"You must get really angry when looking in the mirror, or is it that this is the wrong kind of sexism?
Are you also the sort of person that men must get in touch with their feelings and then get upset when they do, as have many posters on here?"
That is not just "asking questions", that is bring in a whole load of your own preconceptions, and I am doing you the courtesy of assuming you are intelligent enough to know that really.
I explained way back the reason "Mansplaining" is a separate word to "patronising". You actually replied to that post, although not to the content. So if you want to deal with my actual argument rather than just ignoring it and repeating the same assertion regardless, I am here.
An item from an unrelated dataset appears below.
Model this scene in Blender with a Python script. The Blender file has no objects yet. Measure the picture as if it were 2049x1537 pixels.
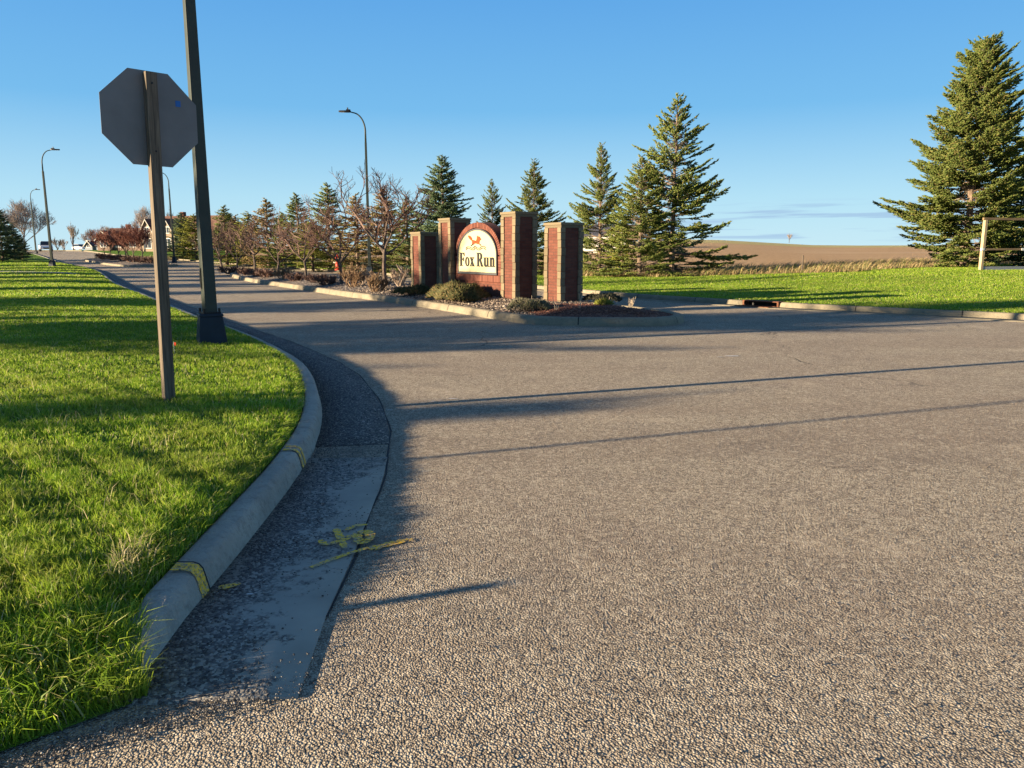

The reason I want to know what you do consider sexism aimed at women is that I think Mansplaining is a pretty clear example which many professional women experience so I am surprised you are more focused on the supposed sexism towards men of the term itself existing than the behaviour itself and the sexism behind it. That seems to me a very dubious path to tread, where simply describing gendered behaviour and saying it is a negative can itself be dismissed as sexism. (To be extra clear, by gendered behaviour I do not mean behaviour that is never seen in the opposite sex or never gender neutral, but behaviour that is more frequent from gender to the other than vice versa)
Hence I'm interested in what you would actually consider sexism towards women.
Now of course I have some thoughts about what you might say, but I also understand these are just me projecting my asumptions about what "sort of person" you are and may not be what you think at all. So, rather than jumping in, I take a step back and actually ask you what you do think first.
And I'll genuinely be more interested to find I'm wrong about what you will say than I'm right, because that means I get to learn something. Which I certainly won't if all you post is repetitions of a point I already countered.
You don't need to reply of course. But that's why I'm asking.